Lorang et al. (1993) investigated shoreline changes that resulted from lake-level regulation in Flathead Lake, Montana, and found that docks and seawalls "intercept the natural supply and migration of plunge zone gravels, resulting in accelerated, localized backshore erosion on the downdrift side and heavy aggregation of migrating gravels on the updrift side." An effect of the regulation of the level of Flathead Lake was that the extended high lake level (similar to Lake Washington - early spring filling, extended into late fall) prevented the summer establishment of riparian vegetation (Lorang et al. 1993). Historically, peak water levels in Flathead Lake increased steeply in May with spring runoff, peaked briefly in June, and declined steeply in July and August; beaches formed at high lake level were colonized by riparian vegetation over the summer (Lorang et al. 1993). These findings could have implications for the establishment of riparian and emergent vegetation in Lake Washington.
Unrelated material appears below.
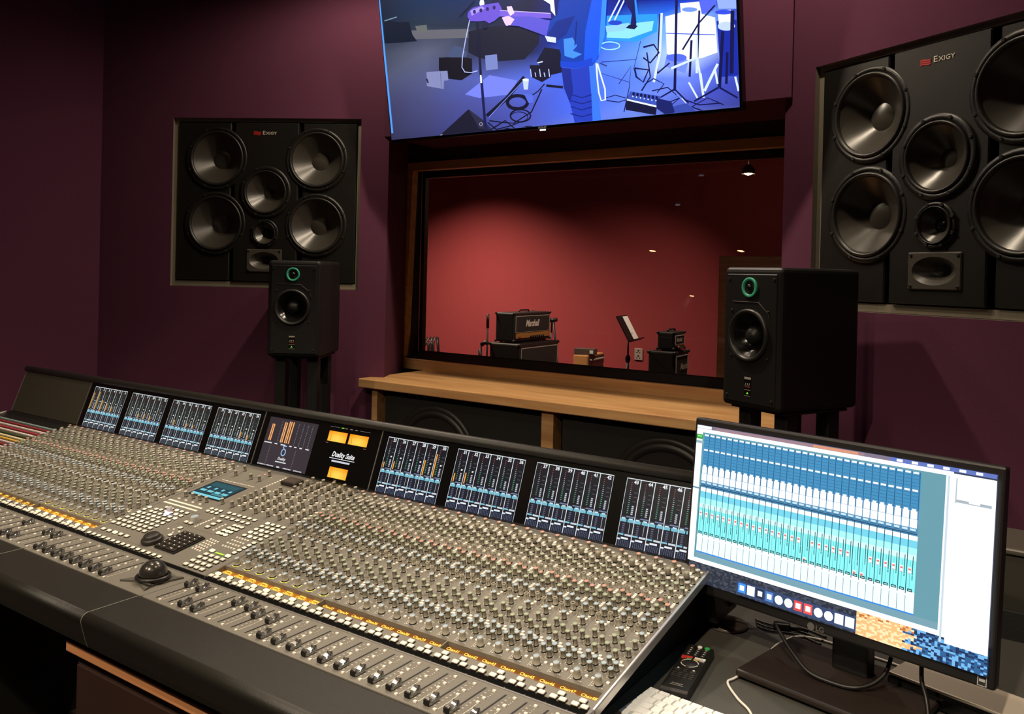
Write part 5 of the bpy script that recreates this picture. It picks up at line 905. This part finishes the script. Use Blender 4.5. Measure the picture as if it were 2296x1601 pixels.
for i in range(n):
    a=MX0+i*cw
    for j in range(13):
        y=.062+j*.0185; q(a+cw*.08,a+cw*.86,y+.013,y+.015,(36,92,134))
    q(a+cw*.90,a+cw*1.0,.055,.305,(30,84,128)); q(a+cw*.12,a+cw*.8,.056,.066,WH); q(a+cw*.12,a+cw*.8,.150,.160,(250,248,240))
    q(a+cw*.08,a+cw*.9,.262,.305,WH); q(a+cw*.2,a+cw*.7,.252,.266,WH); q(a+cw*.04,a+cw*.92,.307,.352,WH); q(a+cw*.1,a+cw*.8,.357,.368,(190,215,230)); q(a+cw*.1,a+cw*.8,.372,.376,(40,90,130)); q(a,a+cw,.380,.386,(30,70,105))
    q(a-cw*.05,a+cw*.05,.386,.70,(28,66,84)); q(a+cw*.38,a+cw*.42,.53,.685,(60,140,150)); q(a+cw*.66,a+cw*.76,.50,.50+.10+.05*rn.random(),(30,70,80)); q(a+cw*.44,a+cw*.8,.6,.602,(160,230,230))
    y=.655 if i in low else .545+.0005*i
    if i in (17,): y=.66
    q(a+cw*.18,a+cw*.55,y,y+.034,(252,250,250)); q(a+cw*.2,a+cw*.53,y+.007,y+.017,(238,110,100)); q(a+cw*.2,a+cw*.53,y+.030,y+.034,(240,150,140))
    q(a+cw*.2,a+cw*.8,.673,.688,(20,48,54)); q(a+cw*.3,a+cw*.7,.678,.684,(150,210,210)); q(a-cw*.03,a+cw*.03,.712,.80,(50,110,130))
# dock
q(.21,.63,.905,.985,(48,66,104)); z0_=zz
icons=[((60,140,230),0),((240,242,246),0),((30,44,70),0),((70,120,190),0),((240,244,250),1),((225,232,240),1),((214,70,66),0),((230,84,78),0),((240,240,238),1),((246,246,246),1),((230,236,242),0),((236,238,240),0)]
for i,(c,rd) in enumerate(icons):
    a=.216+i*.0345; zz+=.00001
    if rd: s.add([(-SW/2+(a+.015)*SW+.0079*math.cos(2*PI*k/16),SH/2-.945*SH+.0079*math.sin(2*PI*k/16),zz) for k in range(16)],[tuple(range(16))],0,False,None,c)
    else: q(a,a+.029,.915,.972,c); q(a+.006,a+.023,.928,.958,(250,250,252))
s.build('screen',UI,o)
b=MB(MP@RX(PI/2)); b.text('LG',.0125,T(-.004,-.1655,.0006),0,bold=.02); b.lathe([(.0065,.0006),(0,.0007)],18,0,T(-.0125,-.1612,0)); b.build('maker_logo',mat('logo_dim',(96,92,90),.5),o)
b=MB(MP@RX(PI/2)); b.quad(.2495,.2625,-.1655,-.1485,.0006,0); b.quad(.2508,.2612,-.1642,-.1498,.0007,1); b.quad(.252,.260,-.1590,-.1550,.0008,0); b.build('rating_sticker',[mat('sticker_pale',(190,190,186),.6),mat('sticker_dark',(40,44,48),.6)],o)
# keyboard
o=thing('computer_keyboard','white slim computer keyboard at the bottom edge, beside the console rail','keyboard',(.145,.09,ZD+.001),R(-4.6))
KW,KD=.279,.115
kx0=-.137
MB().box(kx0,kx0+KW,-KD/2,KD/2,0,.009,bev=.004).build('body',mat('keyboard_alu',(196,196,194),.4),o)
KEYW=mat('key_white',(252,252,250),.4)
rows=[(.0085,[.0172]*14),(.0155,[.0155]*13+[.029]),(.0155,[.029]+[.0155]*13),(.0155,[.0335]+[.0155]*11+[.0335]),(.0155,[.0430]+[.0155]*10+[.0430]),(.0155,[.0155]*3+[.019,.095,.019]+[.0155]*3)]
y=KD/2-.006
for hgt,ws in rows:
    gap=(KW-.010-sum(ws))/(len(ws)-1); x=kx0+.005; y-=hgt
    for w_ in ws:
        MB().box(x,x+w_,y,y+hgt,.0085,.0118,bev=.0008).build('key',KEYW,o); x+=w_+gap
    y-=.0034
# remote control
o=thing('remote_control','black remote control with red and green buttons lying behind the keyboard','remote control',(.045,.247,ZD+.001),R(7.6))
L,Wd=.188,.0455
MB().prism([(-L/2,0),(L/2,0),(L/2,.012),(L/2-.006,.0185),(-L/2+.004,.0185),(-L/2,.015)],-Wd/2,Wd/2).build('body',mat('remote_black',(28,25,23),.4),o)
RB=mat('remote_key',(46,42,39),.45); zt_=.0185
def rb(x,y,w_,h_,m,name='button',rd=False):
    k=MB()
    if rd: k.lathe([(w_/2,0),(w_/2,.0016),(w_*.42,.0022),(0,.0024)],16,0,T(x,y,zt_))
    else: k.box(x-w_/2,x+w_/2,y-h_/2,y+h_/2,zt_-.0005,zt_+.0016,bev=.0006)
    return k.build(name,m,o)
WHT=BTN; GRN=mat('remote_green',(60,170,90),.4); RED=mat('remote_red',(214,60,52),.4); YEL=mat('remote_yellow',(222,180,80),.4)
rb(-.014,.083,.006,.005,RB); rb(-.001,.083,.009,.009,WHT,'button',True); rb(.0125,.083,.010,.010,GRN,'button',True)
for j in range(4):
    for i in range(3):
        k_=rb(-.013+i*.013,.071-j*.0085,.0085,.0042,RB)
        MB().quad(-.0015-.013+i*.013,.0015-.013+i*.013,.0700-j*.0085,.0724-j*.0085,zt_+.0018).build('numeral',BTN,k_)
rb(-.0115,.0345,.0195,.0062,RED); rb(.0115,.0345,.0195,.0062,WHT); rb(-.016,.028,.009,.004,RED); rb(.016,.028,.009,.004,mat('remote_lilac',(190,180,190),.5)); rb(-.006,.0275,.009,.003,GRN); rb(.006,.0275,.009,.003,YEL)
d=MB(T(0,.008,zt_)).lathe([(.0165,0),(.0165,.0014),(.0155,.0018),(.0115,.0016)],32,0).lathe([(.0115,.0016),(.0105,.0024),(0,.0026)],28,0); dk=d.build('direction_pad',RB,o)
dm=MB(T(0,.008,zt_))
for a0 in (.15,1.72,3.29,4.86):
    for k in range(7):
        a=a0+k*.18; a2=a+.17
        dm.add([(.0140*math.cos(a),.0140*math.sin(a),.0021),(.0157*math.cos(a),.0157*math.sin(a),.0021),(.0157*math.cos(a2),.0157*math.sin(a2),.0021),(.0140*math.cos(a2),.0140*math.sin(a2),.0021)],[(0,1,2,3)])
dm.build('pad_marks',SILK,dk)
for x in (-.0135,.0135): 
    k_=rb(x,-.020,.0095,.0105,RB); MB().quad(x-.0017,x+.0017,-.0185,-.0150,zt_+.0018).build('arrow',BTN,k_)
rb(0,-.0165,.007,.004,RB); rb(0,-.0235,.007,.004,RB)
for j in range(3):
    for i in range(4): rb(-.0155+i*.0103,-.033-j*.0072,.0075,.0036,RB)
b=MB(); b.text('SONY',.0062,T(0,-.0745,zt_+.0003),0,align='CENTER',bold=.02,sx=1.2); b.quad(-.012,.012,-.0785,-.0772,zt_+.0003); b.build('maker_logo',mat('remote_print',(150,146,138),.5),o)
# round disc base with a bent tube
o=thing('gooseneck_base','small round black disc base with a bent tube, behind the remote','desk stand',(.022,.503,ZD+.001))
MB().lathe([(.040,0),(.041,.002),(.038,.0055),(.020,.0085),(0,.009)],36).build('disc',mat('disc_metal',(96,88,80),.3,metal=.1),o)
MB().tube([(-.022,.006,.006),(-.022,.008,.016),(-.012,.012,.03),(.010,.02,.044),(.035,.03,.05),(.06,.04,.047),(.085,.05,.03)],.0045,10).build('tube',BLK,o)
MB().box(-.034,-.012,-.004,.016,.0085,.018,bev=.003).build('foot_clamp',BLK,o)
# cables
def cable(name,label,pts,rad,m,n=8):
    # smooth the route through the given points
    P_=[Vector(p) for p in pts]; out=[]
    for i in range(len(P_)-1):
        a,b_,c,d=P_[max(0,i-1)],P_[i],P_[i+1],P_[min(len(P_)-1,i+2)]
        for k in range(6):
            t=k/6; out.append(.5*((2*b_)+(c-a)*t+(2*a-5*b_+4*c-d)*t*t+(3*b_-a-3*c+d)*t**3))
    out.append(P_[-1]); return tag(MB().tube(out,rad,n).build(name,m),label,'cable')
g=ZD+.0030
cable('white_cable','thin white cable curving over the desk around the monitor base',[(.205,.135,g),(.173,.191,g),(.142,.221,g),(.110,.263,g),(.114,.288,g),(.126,.34,g),(.134,.39,g),(.131,.43,g),(.133,.473,g),(.149,.523,g),(.174,.540,g),(.215,.540,g),(.291,.526,g),(.323,.520,g),(.354,.51,g),(.40,.49,g)],.0022,mat('cable_white',(226,222,214),.45))
cable('black_cable','black cable hanging in a loop below the monitor in front of its neck',[(.150,.395,ZO+.00),(.168,.378,ZO-.012),(.195,.355,ZO-.028),(.225,.335,ZO-.042),(.262,.330,ZO-.047),(.298,.330,ZO-.046),(.325,.345,ZO-.038),(.342,.365,ZO-.022),(.347,.385,ZO-.002)],.0035,mat('cable_black',(22,20,18),.45))
# silver box with a dark front edge and the cable in front of it
o=thing('silver_box','flat silver box with black edges lying at the lower right under the monitor','box',(.452,.400,ZD+.001),R(-16))
MB().box(-.112,.112,-.028,.062,.002,.029,bev=.006,seg=3).build('case',GLOSSB,o); MB().box(-.110,.110,-.026,.060,.029,.0345,bev=.002).build('top_plate',mat('box_silver',(198,188,172),.45,metal=.2),o)
b=MB().text('LaCie',.006,T(-.09,.0,.0348),0) if 0 else None
cable('black_lead','black lead hanging from the monitor down over the front of the silver box',[(.398,.352,ZO+.01),(.4,.345,ZO-.012),(.408,.335,ZO-.032),(.414,.318,ZO-.052),(.416,.30,ZD+.004),(.418,.25,ZD+.004),(.42,.16,ZD+.004)],.0035,MATS['cable_black'])
cable('dark_lead','dark lead running along the desk at the right end of the silver box',[(.66,.56,g+.002),(.60,.48,g+.002),(.575,.40,g+.002),(.565,.34,g+.002),(.57,.25,g+.002)],.004,MATS['cable_black'])
for i in range(3): cable('thin_black_cable','thin black cables lying on the desk behind the remote, under the monitor',[(.06+.006*i,.56-.014*i,g),(.10,.555-.016*i,g),(.15,.575-.018*i,g),(.20,.56-.02*i,g)],.002,MATS['cable_black'])['group']='thin cables behind the disc base'
o=thing('plug_cluster','small black plug and adapter lying on the desk under the monitor','plug',(.118,.545,ZD+.001),R(20)); MB().box(-.016,.016,-.008,.008,0,.015,bev=.003).build('body',BLK,o); MB().tube([(.016,0,.008),(.03,.004,.006),(.05,.0,.004)],.0035,8).build('strain_relief',BLK,o)
# equipment rack beyond the monitor
o=thing('equipment_rack','dark equipment rack with a pale top edge behind the monitor at the right edge','rack',(.60,.90,0))
MB().box(-.30,.30,-.06,.10,.02,ZO+.082,bev=.004).build('carcass',mat('rack_olive',(50,48,40),.6),o); MB().box(-.305,.305,-.068,.105,ZO+.082,ZO+.095,bev=.004).build('top',mat('rack_top',(96,92,84),.4,metal=.3),o)
for i in range(3): MB().box(-.28,.28,-.066,-.055,.08+i*.25,.30+i*.25,bev=.003).build('front_panel',DARK,o)
MB().box(-.28,.28,-.04,.08,0,.02).build('plinth',BLK,o)
# ---------------------------------------------------------------- lamps in place
UP=(R(38),0,0)
downlight(-1.42,-.16,CEIL,45,'lit ceiling downlight above the middle of the console',ang=105,blend=.8)
downlight(-2.20,.10,CEIL,26,'lit ceiling downlight above the left end of the console',ang=78,blend=.9)
downlight(-.05,.10,CEIL,30,'lit ceiling downlight above the right end of the console',ang=105,blend=.8)
downlight(-1.15,1.26,CEIL,105,'lit ceiling downlight just in front of the television',ang=150,blend=1)
downlight(-1.84,1.27,CEIL,28,'lit ceiling downlight close to the left wall loudspeaker',ang=160,blend=.5)
downlight(-.20,1.20,CEIL,30,'lit ceiling downlight close to the right wall loudspeaker',ang=160,blend=.5)
downlight(-.95,-1.95,CEIL,70,'added ceiling spotlight at the rear, brightening the plywood screen behind the glass',ang=17,blend=.6,tilt=(R(69),0,R(-4)))  # added lamp with no known source, brightens the plywood screen behind the glass
for x,y,w_,l in ((-2.98,-2.0,10,'lit ceiling downlight at the rear left of the room'),(-2.08,-1.99,175,'lit ceiling downlight at the rear middle of the room'),(-3.23,-3.70,20,'lit ceiling downlight far at the back of the room'),(-.75,-1.85,200,'lit ceiling downlight at the rear, left of the viewer'),(.45,-1.5,230,'lit ceiling downlight over the viewer at the rear right')): downlight(x,y,CEIL,w_,l,ang=70 if x==-.75 else (58 if x<.4 else 50),blend=.8,tilt=UP if x<.4 else (R(35),0,R(10)))
downlight(-5.1,5.3,CEIL+.3,600,'lit ceiling downlight close to the red wall of the live room',ang=119,blend=.8,col=(1,.83,.66))
downlight(-2.1,5.3,CEIL+.3,230,'added fill downlight for the amplifier fronts in the live room',ang=100,blend=.8,col=(1,.83,.66),tilt=(0,R(25),0))  # added fill lamp that brings up the amplifier fronts
# hanging lamp seen through the glass at upper right
o=thing('hanging_lamp','small bright lamp hanging in the dark right part of the live room','lamp',(-1.494,5.0,ZO+1.43))
MB().tube([(0,0,.03),(0,0,CEIL+.3-ZO-1.43)],.004,6).build('cord',BLK,o); MB().lathe([(.018,.05),(.045,.02),(.05,-.02),(.047,-.02),(.04,.015)],20).build('shade',BLK,o)
MB().lathe([(0,-.03),(.02,-.026),(.036,-.01),(.036,.0),(.02,.012),(0,.014)],16).build('bulb',mat('bulb_glow',(255,206,140),.5,emit=12),o)
l=bpy.data.lights.new('lamp','POINT'); l.energy=6; l.color=WARM; l.shadow_soft_size=.03; lo=bpy.data.objects.new('lamp_light',l); COL.objects.link(lo); lo.parent=o; lo.location=(0,0,-.05)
Additionally, if gravels are captured around shorezone structures in Lake Washington, these accumulations could further enhance the attraction of smallmouth bass, and potentially increase the availability of desirable spawning substrates associated with these structures (see observations by Malcom, pers. comms., 1999).

Bonham (1983) proposed emergent vegetation as effective wave-energy attenuation and scour prevention, and as an alternative to armored shorelines. Bonham (1983) tested the ability of four species of emergent vegetation to attenuate wave energy in large British canals and rivers, and found that a 2-meter-wide bed of any of the four species on a 1v to 4h slope, was capable of dissipating approximately two-thirds of boat wake energy and inhibiting wave break. Rolletschek and Huehl (1997) described the impacts of reed-protecting structures on shorelines; however, only the abstract was available. The structures, apparently designed to protect shoreline marshes from wave action, enhanced the accumulation of organic sediments within the marshes, modifying sediment chemical properties (Rolletschek and Huehl 1997).